AIM OF THE TASK: Below is a listing to transcribe in full and exactly; keep the pictures out.

DATA SECTION:
>> BEGIN

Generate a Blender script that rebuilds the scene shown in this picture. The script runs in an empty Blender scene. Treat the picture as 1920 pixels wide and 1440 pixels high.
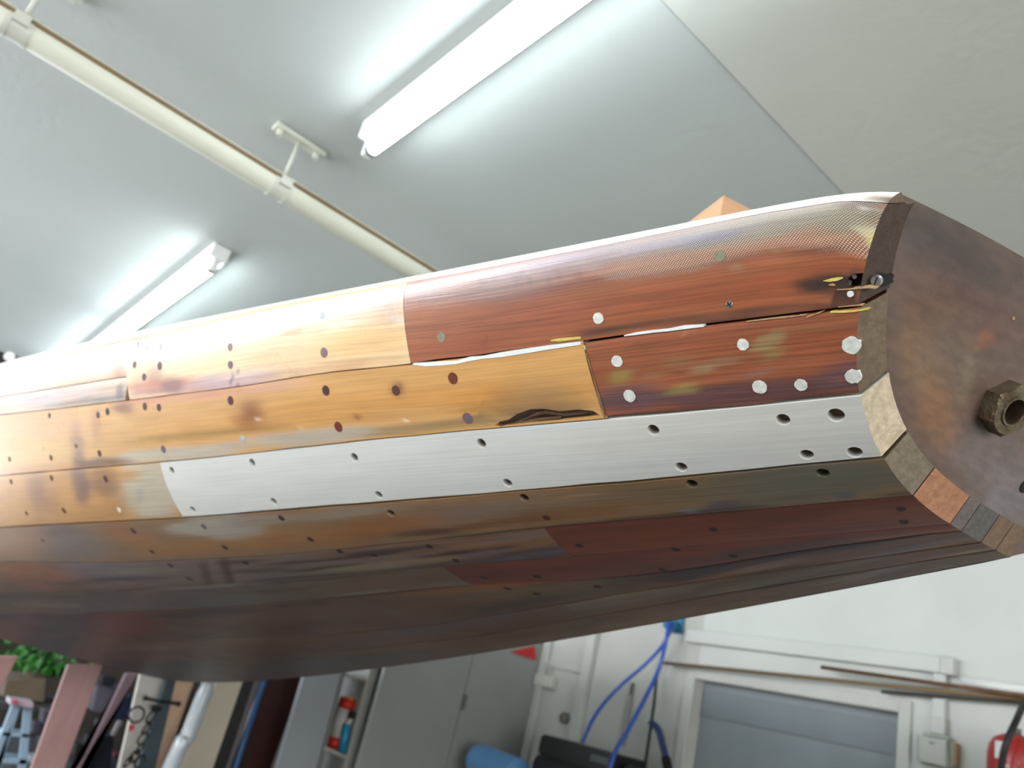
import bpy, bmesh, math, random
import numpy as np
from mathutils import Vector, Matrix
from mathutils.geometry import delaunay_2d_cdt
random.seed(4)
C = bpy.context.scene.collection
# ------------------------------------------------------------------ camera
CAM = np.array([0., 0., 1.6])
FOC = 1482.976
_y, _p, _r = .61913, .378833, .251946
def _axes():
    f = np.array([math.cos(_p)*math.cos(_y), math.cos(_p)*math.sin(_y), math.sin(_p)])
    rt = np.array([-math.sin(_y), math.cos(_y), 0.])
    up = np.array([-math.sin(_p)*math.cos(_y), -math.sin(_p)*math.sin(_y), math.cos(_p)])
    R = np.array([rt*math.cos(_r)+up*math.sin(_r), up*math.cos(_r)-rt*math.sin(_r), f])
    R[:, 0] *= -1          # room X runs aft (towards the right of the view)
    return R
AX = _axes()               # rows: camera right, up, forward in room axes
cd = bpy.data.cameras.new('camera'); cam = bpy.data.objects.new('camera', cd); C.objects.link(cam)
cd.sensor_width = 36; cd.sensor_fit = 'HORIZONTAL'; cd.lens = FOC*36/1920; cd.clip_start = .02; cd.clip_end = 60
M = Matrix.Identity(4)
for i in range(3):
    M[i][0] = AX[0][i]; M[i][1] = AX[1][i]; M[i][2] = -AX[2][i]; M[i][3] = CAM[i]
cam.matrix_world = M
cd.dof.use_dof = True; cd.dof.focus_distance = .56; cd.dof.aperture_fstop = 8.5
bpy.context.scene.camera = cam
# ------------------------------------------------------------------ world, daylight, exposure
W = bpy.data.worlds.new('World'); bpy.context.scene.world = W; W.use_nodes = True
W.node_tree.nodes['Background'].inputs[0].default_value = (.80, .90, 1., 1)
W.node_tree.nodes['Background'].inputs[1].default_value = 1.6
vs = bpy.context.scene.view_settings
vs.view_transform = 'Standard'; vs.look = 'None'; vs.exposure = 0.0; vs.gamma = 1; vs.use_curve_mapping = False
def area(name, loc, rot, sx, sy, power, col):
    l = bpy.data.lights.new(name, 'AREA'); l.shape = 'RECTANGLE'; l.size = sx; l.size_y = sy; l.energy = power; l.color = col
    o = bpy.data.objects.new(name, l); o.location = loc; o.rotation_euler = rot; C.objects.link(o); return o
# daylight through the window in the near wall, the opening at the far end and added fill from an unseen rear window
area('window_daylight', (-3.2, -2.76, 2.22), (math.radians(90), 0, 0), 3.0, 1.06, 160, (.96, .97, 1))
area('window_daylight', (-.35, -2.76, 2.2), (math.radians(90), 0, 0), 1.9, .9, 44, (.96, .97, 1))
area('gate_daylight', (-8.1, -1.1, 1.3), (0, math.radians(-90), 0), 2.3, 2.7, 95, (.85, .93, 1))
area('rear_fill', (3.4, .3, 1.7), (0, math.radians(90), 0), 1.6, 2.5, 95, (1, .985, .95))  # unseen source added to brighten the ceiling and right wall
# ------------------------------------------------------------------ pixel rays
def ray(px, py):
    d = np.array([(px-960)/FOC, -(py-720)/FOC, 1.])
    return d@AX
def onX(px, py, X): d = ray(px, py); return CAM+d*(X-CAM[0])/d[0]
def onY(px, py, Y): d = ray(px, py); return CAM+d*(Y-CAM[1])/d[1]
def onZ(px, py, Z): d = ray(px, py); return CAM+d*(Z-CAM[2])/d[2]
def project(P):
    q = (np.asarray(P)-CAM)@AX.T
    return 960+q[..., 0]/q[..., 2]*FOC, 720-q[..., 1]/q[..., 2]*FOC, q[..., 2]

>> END

EXERCISE ANSWER:
Generate a Blender script that rebuilds the scene shown in this picture. The script runs in an empty Blender scene. Treat the picture as 1920 pixels wide and 1440 pixels high.
import bpy, bmesh, math, random
import numpy as np
from mathutils import Vector, Matrix
from mathutils.geometry import delaunay_2d_cdt
random.seed(4)
C = bpy.context.scene.collection
# ------------------------------------------------------------------ camera
CAM = np.array([0., 0., 1.6])
FOC = 1482.976
_y, _p, _r = .61913, .378833, .251946
def _axes():
    f = np.array([math.cos(_p)*math.cos(_y), math.cos(_p)*math.sin(_y), math.sin(_p)])
    rt = np.array([-math.sin(_y), math.cos(_y), 0.])
    up = np.array([-math.sin(_p)*math.cos(_y), -math.sin(_p)*math.sin(_y), math.cos(_p)])
    R = np.array([rt*math.cos(_r)+up*math.sin(_r), up*math.cos(_r)-rt*math.sin(_r), f])
    R[:, 0] *= -1          # room X runs aft (towards the right of the view)
    return R
AX = _axes()               # rows: camera right, up, forward in room axes
cd = bpy.data.cameras.new('camera'); cam = bpy.data.objects.new('camera', cd); C.objects.link(cam)
cd.sensor_width = 36; cd.sensor_fit = 'HORIZONTAL'; cd.lens = FOC*36/1920; cd.clip_start = .02; cd.clip_end = 60
M = Matrix.Identity(4)
for i in range(3):
    M[i][0] = AX[0][i]; M[i][1] = AX[1][i]; M[i][2] = -AX[2][i]; M[i][3] = CAM[i]
cam.matrix_world = M
cd.dof.use_dof = True; cd.dof.focus_distance = .56; cd.dof.aperture_fstop = 8.5
bpy.context.scene.camera = cam
# ------------------------------------------------------------------ world, daylight, exposure
W = bpy.data.worlds.new('World'); bpy.context.scene.world = W; W.use_nodes = True
W.node_tree.nodes['Background'].inputs[0].default_value = (.80, .90, 1., 1)
W.node_tree.nodes['Background'].inputs[1].default_value = 1.6
vs = bpy.context.scene.view_settings
vs.view_transform = 'Standard'; vs.look = 'None'; vs.exposure = 0.0; vs.gamma = 1; vs.use_curve_mapping = False
def area(name, loc, rot, sx, sy, power, col):
    l = bpy.data.lights.new(name, 'AREA'); l.shape = 'RECTANGLE'; l.size = sx; l.size_y = sy; l.energy = power; l.color = col
    o = bpy.data.objects.new(name, l); o.location = loc; o.rotation_euler = rot; C.objects.link(o); return o
# daylight through the window in the near wall, the opening at the far end and added fill from an unseen rear window
area('window_daylight', (-3.2, -2.76, 2.22), (math.radians(90), 0, 0), 3.0, 1.06, 160, (.96, .97, 1))
area('window_daylight', (-.35, -2.76, 2.2), (math.radians(90), 0, 0), 1.9, .9, 44, (.96, .97, 1))
area('gate_daylight', (-8.1, -1.1, 1.3), (0, math.radians(-90), 0), 2.3, 2.7, 95, (.85, .93, 1))
area('rear_fill', (3.4, .3, 1.7), (0, math.radians(90), 0), 1.6, 2.5, 95, (1, .985, .95))  # unseen source added to brighten the ceiling and right wall
# ------------------------------------------------------------------ pixel rays
def ray(px, py):
    d = np.array([(px-960)/FOC, -(py-720)/FOC, 1.])
    return d@AX
def onX(px, py, X): d = ray(px, py); return CAM+d*(X-CAM[0])/d[0]
def onY(px, py, Y): d = ray(px, py); return CAM+d*(Y-CAM[1])/d[1]
def onZ(px, py, Z): d = ray(px, py); return CAM+d*(Z-CAM[2])/d[2]
def project(P):
    q = (np.asarray(P)-CAM)@AX.T
    return 960+q[..., 0]/q[..., 2]*FOC, 720-q[..., 1]/q[..., 2]*FOC, q[..., 2]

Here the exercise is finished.